Mira, hijito, la ofensa que se hace a Dios es infinita, porque lo es la majestad del Dios a quien se ofende; y si bien la infinita Misericordia del Señor puede perdonar y perdona al arrepentido, su infinita Justicia no puede dejar de castigar con una pena infinita, es decir, eterna, al que le ofende sin jamás arrepentirse.
¿Cómo se puede poner esto en duda? Y si esto no te bastara, examina los frutos que produce la creencia en el infierno, y piensa los que produciría la falta de esta creencia. ¿Cuánto y cuánto crimen no deja de cometerse por temor a las eternas penas de la otra vida? ¿Cuánta y cuánta buena acción no ha inspirado el justísimo y saludable deseo de evitarlas? ¿Cuánto y cuánto desenfreno no sería el del mundo si llegara a faltar el santo temor que nos infunde la creencia en estas penas?
¿Quieres creer en el infierno? Pues pórtate de manera que no tengas por qué temerlo, y verás entonces como no niegas ni dudas de su existencia. Los pícaros lo niegan, porque lo temen; quisieran que no lo hubiese, y esta es la mejor prueba de que lo hay.
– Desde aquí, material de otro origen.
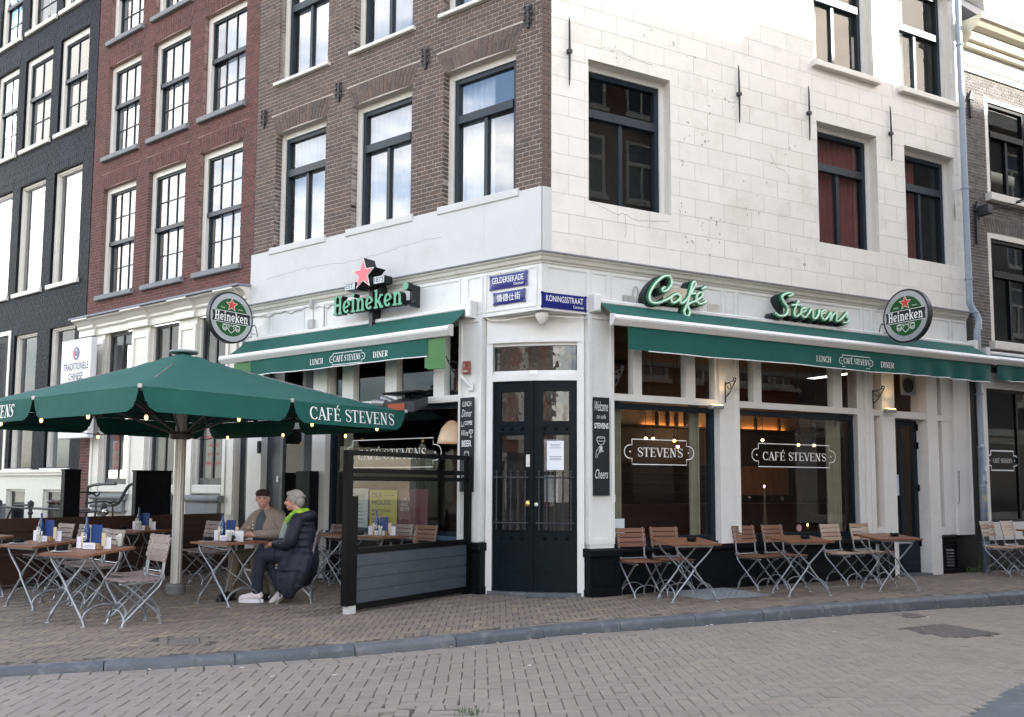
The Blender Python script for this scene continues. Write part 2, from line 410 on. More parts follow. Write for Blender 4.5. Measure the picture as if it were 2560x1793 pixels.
def plaque_outline(x0, x1, z0, z1, r):
    zc = (z0 + z1) / 2
    left = [(x0, zc + r), (x0 - r * 0.4, zc + r)] + [(x0 - r * 0.4 + r * math.cos(a), zc + r * math.sin(a)) for a in [R(90 + 180 * i / 10) for i in range(11)]] + [(x0, zc - r)]
    right = [(x1, zc - r), (x1 + r * 0.4, zc - r)] + [(x1 + r * 0.4 + r * math.cos(a), zc + r * math.sin(a)) for a in [R(-90 + 180 * i / 10) for i in range(11)]] + [(x1, zc + r)]
    return [(x0, z1)] + left + [(x0, z0), (x1, z0)] + right + [(x1, z1)]
def star_pts(cx, cz, r, inner=0.40, rot=90): return [(cx + (r if i % 2 == 0 else r * inner) * math.cos(R(rot + 36 * i)), cz + (r if i % 2 == 0 else r * inner) * math.sin(R(rot + 36 * i))) for i in range(10)]
# ================================================================== shared materials
paint_white = M('white_paint', (0.74, 0.73, 0.70), 0.42, 0.05, 3.0, dirt=(0.40, 0.36, 0.30), dirt_amt=0.22, dirt_scale=2.2, dirt_pos=(0.52, 0.8))
casing_white = M('casing_paint', (0.68, 0.655, 0.595), 0.40, 0.05, 5.0, dirt=(0.38, 0.33, 0.26), dirt_amt=0.25, dirt_scale=7, dirt_pos=(0.55, 0.8))
plaster_white = M('plaster_white', (0.60, 0.596, 0.582), 0.75, 0.04, 2.0, bump=0.15, bscale=60, dirt=(0.42, 0.38, 0.31), dirt_amt=0.30, dirt_scale=1.6, dirt_pos=(0.52, 0.78))
block_white = M('block_white', rough=0.7, var=0.04, scale=3.0, bump=0.12, bscale=70, ramp=[(0.775, 0.75, 0.69), (0.805, 0.78, 0.72), (0.79, 0.765, 0.71), (0.815, 0.79, 0.735)], dirt=(0.52, 0.47, 0.37), dirt_amt=0.5, dirt_scale=1.7, dirt_pos=(0.52, 0.80))
joint_grey = M('joint_grey', (0.42, 0.40, 0.36), 0.9, 0.2, 20)
navy_paint = M('navy_paint', (0.007, 0.014, 0.022), 0.42, 0.2, 8.0, spec=0.3, dirt=(0.07, 0.08, 0.09), dirt_amt=0.2, dirt_scale=14, dirt_pos=(0.58, 0.8))
frame_blue = M('frame_blue', (0.014, 0.023, 0.032), 0.4, 0.15, 8.0, spec=0.35)
black_paint = M('black_paint', (0.0045, 0.005, 0.007), 0.5, 0.25, 9.0, spec=0.15, dirt=(0.06, 0.06, 0.065), dirt_amt=0.3, dirt_scale=9, dirt_pos=(0.58, 0.82))
black_metal = M('black_metal', (0.0025, 0.0025, 0.003), 0.45, 0.2, 10.0, spec=0.15)
lead_mat = M('lead', (0.16, 0.165, 0.175), 0.65, 0.25, 18.0, bump=0.3, bscale=30, dirt=(0.42, 0.42, 0.42), dirt_amt=0.4, dirt_scale=12)
bluestone = M('bluestone', rough=0.6, var=0.22, ramp=[(0.072, 0.080, 0.093), (0.095, 0.102, 0.112), (0.080, 0.088, 0.100), (0.11, 0.114, 0.12)], scale= 5.0, bump=0.25, bscale=160, dirt=(0.26, 0.255, 0.245), dirt_amt=0.7, dirt_scale=7, dirt_pos=(0.52, 0.75))
sill_stone = M('sill_stone', (0.20, 0.205, 0.21), 0.7, 0.15, 12.0, bump=0.2)
galv = M('galvanised_steel', (0.36, 0.38, 0.40), 0.42, 0.2, 25.0, metal=0.75, dirt=(0.16, 0.16, 0.16), dirt_amt=0.35, dirt_scale=30)
alu = M('aluminium', (0.62, 0.62, 0.61), 0.35, 0.08, 12.0, metal=0.6)
alu_white = M('white_aluminium', (0.72, 0.71, 0.69), 0.35, 0.05, 8.0, dirt=(0.40, 0.37, 0.33), dirt_amt=0.25, dirt_scale=6)
letter_white = M('letter_white', (0.90, 0.90, 0.88), 0.5, 0.02)
glass = glass_mat('window_glass', 0.045, wavy=0.012, wscale=1.3)
glass_sky = glass_mat('upper_window_glass', 0.25, (0.97, 0.98, 0.99), wavy=0.010, wscale=1.0)
glass_old = glass_mat('old_glass', 0.10, wavy=0.16, wscale=5.0)
glass_clear = glass_mat('screen_glass', 0.05, (0.95, 0.97, 0.96))
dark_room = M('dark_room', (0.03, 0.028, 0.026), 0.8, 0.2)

# ================================================================== ground
def road_z(x): return -0.086 - 0.0095 * max(-9, min(9, x))
kerb_back = [(-9.0, 5.0), (-6.5, 5.95), (-4.31, 6.95), (-3.97, 7.12), (-3.15, 7.42), (-2.28, 7.74), (-1.43, 8.16), (-0.6, 8.66), (0.09, 9.12), (0.51, 9.42), (1.86, 10.09), (3.21, 10.77), (4.8, 11.58), (6.95, 12.52), (9.5, 13.75), (14, 16.1), (24, 21.3)]
def poly_len(P):
    L = [0]
    for a, b in zip(P, P[1:]): L.append(L[-1] + math.hypot(b[0] - a[0], b[1] - a[1]))
    return L
kb = [(p.x, p.y) for p in catmull([(a, b, 0) for a, b in kerb_back], 8)]
def kerb_y(x):
    for (xa, ya), (xb, yb) in zip(kb, kb[1:]):
        if xa <= x <= xb: return ya + (yb - ya) * (x - xa) / (xb - xa + 1e-9)
    return kb[0][1] if x < kb[0][0] else kb[-1][1]
def kerb_slope(x):
    return (kerb_y(x + 0.05) - kerb_y(x - 0.05)) / 0.1
def side_dist(x, y):      # signed distance to the kerb's back line, positive on the pavement
    s = kerb_slope(x); return (y - kerb_y(x)) / math.sqrt(1 + s * s)

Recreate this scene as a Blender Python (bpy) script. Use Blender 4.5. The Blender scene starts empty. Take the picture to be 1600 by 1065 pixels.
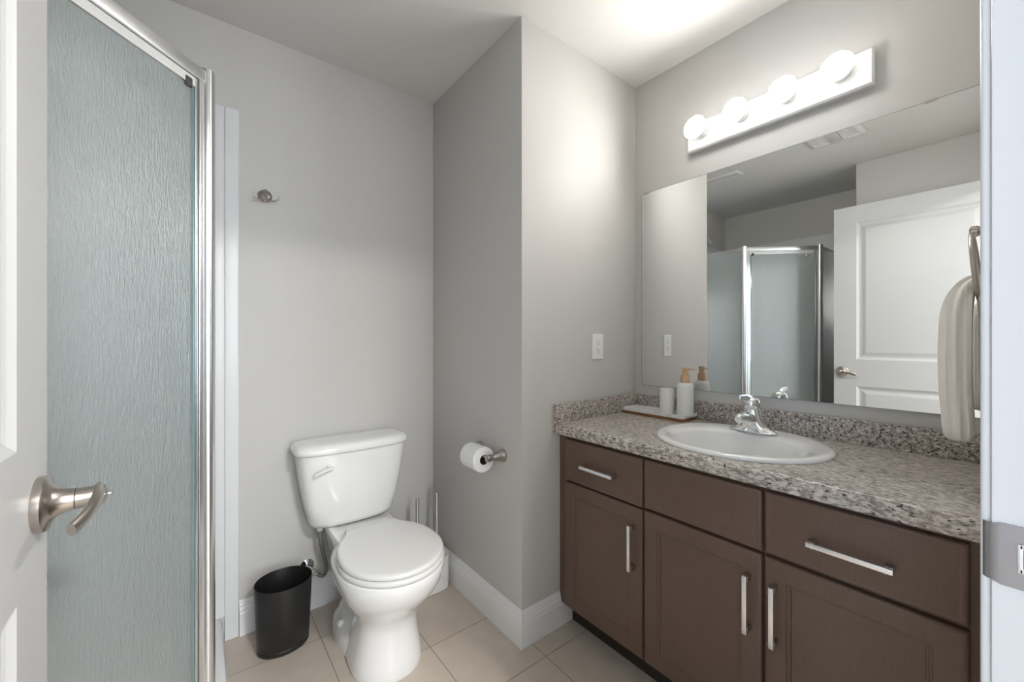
import bpy, bmesh, math, random
from mathutils import Vector, Matrix
from math import sin, cos, pi, radians
random.seed(4)
sc = bpy.context.scene

# ------------------------------------------------------------------ camera
CAM_H = 1.185
YAW = radians(37.934)
cd = bpy.data.cameras.new('camera')
cam = bpy.data.objects.new('camera', cd)
sc.collection.objects.link(cam)
cd.sensor_width = 36.0
cd.lens = 633.31 / 1600 * 36.0
cd.shift_y = -1.55 / 1600
cd.clip_start = 0.01
cam.location = (0, 0, CAM_H)
cam.rotation_euler = (pi / 2, 0, -YAW)
sc.camera = cam

# ------------------------------------------------------------------ view, world, daylight and fill lights
sc.view_settings.view_transform = 'Standard'
sc.view_settings.look = 'None'
sc.view_settings.gamma = 1.0
sc.view_settings.use_curve_mapping = False
sc.view_settings.exposure = 2.36
sc.cycles.max_bounces = 12
sc.cycles.diffuse_bounces = 7
sc.cycles.glossy_bounces = 6
sc.cycles.transmission_bounces = 8
sc.cycles.caustics_reflective = True
sc.cycles.sample_clamp_indirect = 3.0

BULB_STRENGTH = 29.0
HALL_FILL_POWER = 8.0
WINDOW_POWER = 4.6
VANITY_FILL_POWER = 15.0

w = bpy.data.worlds.new('sky'); sc.world = w; w.use_nodes = True
bg = w.node_tree.nodes['Background']
bg.inputs[0].default_value = (0.62, 0.78, 1.0, 1); bg.inputs[1].default_value = 0.7

ld = bpy.data.lights.new('hall_fill', 'AREA')  # unseen neutral area light, added as fill through the doorway
ld.shape = 'RECTANGLE'; ld.size = 1.3; ld.size_y = 1.25
ld.energy = HALL_FILL_POWER; ld.color = (0.95, 0.98, 1.0)
lo = bpy.data.objects.new('hall_fill', ld); sc.collection.objects.link(lo)
lo.location = (0.45, -2.36, 1.45); lo.rotation_euler = (radians(90), 0, 0)
wd_ = bpy.data.lights.new('side_window_daylight', 'AREA')
wd_.shape = 'RECTANGLE'; wd_.size = .9; wd_.size_y = 1.1
wd_.energy = WINDOW_POWER; wd_.color = (0.36, 0.61, 1.0)
wo = bpy.data.objects.new('side_window_daylight', wd_); sc.collection.objects.link(wo)
wo.location = (-2.49, -1.00, 1.45); wo.rotation_euler = (radians(90), 0, radians(-90))

hl = bpy.data.lights.new('vanity_fill', 'AREA')  # unseen area light added behind the camera to brighten the vanity
hl.shape = 'DISK'; hl.size = .34; hl.energy = VANITY_FILL_POWER; hl.color = (1.0, 0.97, 0.93)
ho = bpy.data.objects.new('vanity_fill', hl); sc.collection.objects.link(ho)
ho.location = (.48, -1.20, 2.42)

# ------------------------------------------------------------------ key dimensions
XM, Y1, XP, Y2 = 1.729, 1.215, 0.995, 1.961      # mirror wall, nook wall, alcove side wall, back wall
XS, YS, XL = -0.269, 0.772, -0.884               # wall beside the door, its end, shower wall
CEIL = 2.44
YE = 0.026                                       # room face of the doorway wall
XJL, XJR = -0.205, 0.65                          # jamb faces
CT = 0.842                                       # countertop

# ------------------------------------------------------------------ materials
def newmat(name):
    m = bpy.data.materials.new(name); m.use_nodes = True
    nt = m.node_tree; nt.nodes.clear()
    out = nt.nodes.new('ShaderNodeOutputMaterial')
    b = nt.nodes.new('ShaderNodeBsdfPrincipled')
    nt.links.new(b.outputs[0], out.inputs[0])
    return m, nt, b
def texco(nt, scale=(1, 1, 1), loc=(0, 0, 0)):
    tc = nt.nodes.new('ShaderNodeTexCoord'); mp = nt.nodes.new('ShaderNodeMapping')
    mp.inputs['Scale'].default_value = scale; mp.inputs['Location'].default_value = loc
    nt.links.new(tc.outputs['Object'], mp.inputs[0]); return mp.outputs[0]
def noise(nt, vec, scale, detail=3, rough=.55, dist=0):
    n = nt.nodes.new('ShaderNodeTexNoise')
    n.inputs['Scale'].default_value = scale; n.inputs['Detail'].default_value = detail
    n.inputs['Roughness'].default_value = rough; n.inputs['Distortion'].default_value = dist
    nt.links.new(vec, n.inputs['Vector']); return n.outputs['Fac']
def ramp(nt, fac, stops):
    r = nt.nodes.new('ShaderNodeValToRGB'); e = r.color_ramp.elements
    while len(e) < len(stops): e.new(0.5)
    for x, (p, c) in zip(e, stops):
        x.position = p; x.color = (*c, 1) if len(c) == 3 else c
    nt.links.new(fac, r.inputs[0]); return r.outputs[0]
def mixc(nt, fac, a, b, mode='MIX'):
    m = nt.nodes.new('ShaderNodeMix'); m.data_type = 'RGBA'; m.blend_type = mode
    for sock, v in ((m.inputs[0], fac), (m.inputs[6], a), (m.inputs[7], b)):
        if isinstance(v, bpy.types.NodeSocket): nt.links.new(v, sock)
        elif isinstance(v, (int, float)): sock.default_value = v
        else: sock.default_value = (*v, 1)
    return m.outputs[2]
def bump(nt, b, h, strength, dist=0.002, slot='Normal'):
    n = nt.nodes.new('ShaderNodeBump'); n.inputs['Strength'].default_value = strength
    n.inputs['Distance'].default_value = dist
    nt.links.new(h, n.inputs['Height']); nt.links.new(n.outputs[0], b.inputs[slot])
def pm(name, col, rough=.5, metal=0, coat=0, bs=0, bscale=80, spec=.5):
    m, nt, b = newmat(name)
    b.inputs['Base Color'].default_value = (*col, 1)
    b.inputs['Roughness'].default_value = rough
    b.inputs['Metallic'].default_value = metal
    b.inputs['Coat Weight'].default_value = coat; b.inputs['Coat Roughness'].default_value = .05
    b.inputs['Specular IOR Level'].default_value = spec
    if bs: bump(nt, b, noise(nt, texco(nt), bscale, 3), bs)
    return m
M = {}
M['wall'] = pm('greige_wall_paint', (.575, .567, .548), .55, bs=.12, bscale=260, spec=.3)
M['ceiling'] = pm('ceiling_paint', (.70, .695, .68), .8, bs=.2, bscale=180, spec=.2)
M['trim'] = pm('white_semi_gloss', (.80, .805, .81), .33)
M['door'] = pm('white_door_paint', (.60, .605, .61), .38, bs=.05, bscale=300)
M['porcelain'] = pm('porcelain', (.83, .835, .83), .08, coat=.5)
M['seat'] = pm('seat_plastic', (.74, .74, .73), .2)
M['plastic'] = pm('white_plastic', (.82, .82, .81), .3)
M['acrylic'] = pm('white_acrylic', (.74, .75, .76), .32)
M['chrome'] = pm('chrome', (.86, .87, .88), .07, 1)
M['chrome_soft'] = pm('polished_aluminium', (.88, .89, .90), .30, 1)
M['nickel'] = pm('brushed_nickel', (.50, .46, .42), .29, 1)
M['plate'] = pm('worn_steel_plate', (.40, .39, .40), .38, 1)
M['dark'] = pm('dark_gap', (.012, .011, .010), .6)
M['slot'] = pm('outlet_slot', (.06, .06, .06), .6)
M['black'] = pm('black_plastic', (.012, .012, .012), .38, bs=.1, bscale=500)
M['paper'] = pm('tissue_paper', (.85, .85, .85), .95, bs=.4, bscale=400, spec=.1)
M['card'] = pm('cardboard', (.10, .065, .04), .9)
M['ceramic'] = pm('white_ceramic', (.78, .78, .78), .35)
M['bottle'] = pm('frosted_white_bottle', (.80, .81, .79), .35)
M['mirror'] = pm('mirror_silver', (.86, .875, .865), .0, 1)
M['mirror_edge'] = pm('mirror_edge', (.35, .40, .38), .2)
M['hose'] = pm('braided_hose', (.30, .30, .29), .35, .8, bs=.8, bscale=500)
M['vent_shade'] = pm('vent_shade_grey', (.30, .33, .33), .4)  # dark grey that paints the shade behind the vent slats
M['vent'] = pm('vent_plastic', (.72, .72, .71), .5)
M['holder'] = pm('white_fixture', (.60, .60, .60), .45)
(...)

Por consiguiente, hijito mío, no pongas tú en duda una verdad que tan de cerca te toca, que es creída y confesada por todo el género humano, que es conforme a todas las ideas de razón y de justicia, y, sobre todo, que ha sido enseñada por aquel buen Jesús, que dice de sí mismo: “Yo soy la VERDAD: el cielo y la tierra pasarán; pero no pasará mi palabra”.